Dunque per l'assessore il ritocco è vitale, ma vuole far notare che le fasce più deboli sono state tutelate (cioè gli anziani). «La riduzione delle risorse è evidente e colpisce tutti. Dobbiamo fare i conti con un settore delicato per il suo valore, ma anche con le necessità di cassa. Dovremo anche studiare meglio il piano di mobilità, magari riducendo qualche corsa fuori dalle ore di punta o in presenza di accavallamenti di linee. Preserveremo invece quelle verso i sobborghi e quelle nelle ore di punta».

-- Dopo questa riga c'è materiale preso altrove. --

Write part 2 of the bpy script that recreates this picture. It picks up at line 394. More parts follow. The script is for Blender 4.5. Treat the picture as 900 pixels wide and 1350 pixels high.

Per l'assessore è solo apparente la contraddizione: aumentare il costo degli abbonamenti non significa disincentivare l'uso del mezzo pubblico. «I dati ci dicono il contrario. Il servizio pubblico è apprezzato in quanto comodo e funzionale, tanto che abbiamo registrato un aumento dell'uso proprio per la qualità della proposta. Poi, ripeto, l'aumento in termini assoluti è di pochi euro. A fine anno ci renderà circa 180 mila euro a fronte di un costo annuale di un autobus di 250 mila euro. A nessun amministratore fa piacere aumentare le tariffe, ma diamo la giusta misura a questo intervento che non è certo una "stangata"».

La posizione dell'assessore, però, non convince i sindacati. La Uil minaccia infatti di lasciare il tavolo tariffe della Provincia e si schiera nettamente contro la decisione del Comune di Trento. Prima di tagliare qui, è il nocciolo, la Provincia dovrebbe intervenire girando sul settore le accise sui carburanti. Per Walter Alotti, segretario della Uil, l'aumento dal 10 al 12,5% è iniquo soprattutto alla luce degli aumenti del biglietto orario degli anni scorsi.

«Per reperire altre risorse da destinare al settore delle infrastrutture e del trasporto pubblico - sostiene - si poteva pensare ad una allungamento, una diluizione per maggior tempo, se non ad una riduzione, degli investimenti per Metroland oppure ad una razionalizzazione, un ripensamento della ridonante e costosissima governance delle imprese pubbliche di trasporto provinciale. La Uil da tempo chiede che il rilevante incremento delle entrate Pat dalle accise sul prezzo dei carburanti sia destinato proprio ai trasferimenti provinciali alle politiche del trasporto pubblico».

Sulla questione dell'aumento degli abbonamenti del trasporto pubblico viene espressa anche la netta contrarietà della Cgil: «Questa decisione ci stupisce e ci vede in totale disaccordo - spiega Franco Ianeselli - visto che al tavolo sulle tariffe l'orientamento è stato fin qui, a fronte di un aumento del biglietto, di non toccare gli abbonamenti del trasporto pubblico, perché in questo modo si va a pesare su quella fascia di persone che utilizza l'autobus in modo continuativo, lavoratori e pensionati, vale a dire le fasce più esposte che spesso non hanno la seconda auto in famiglia. E comunque utenti che utilizzando i mezzi pubblici contribuiscono a una mobilità sostenibile. Sarebbero proprio queste fasce di cittadini che andrebbero premiate».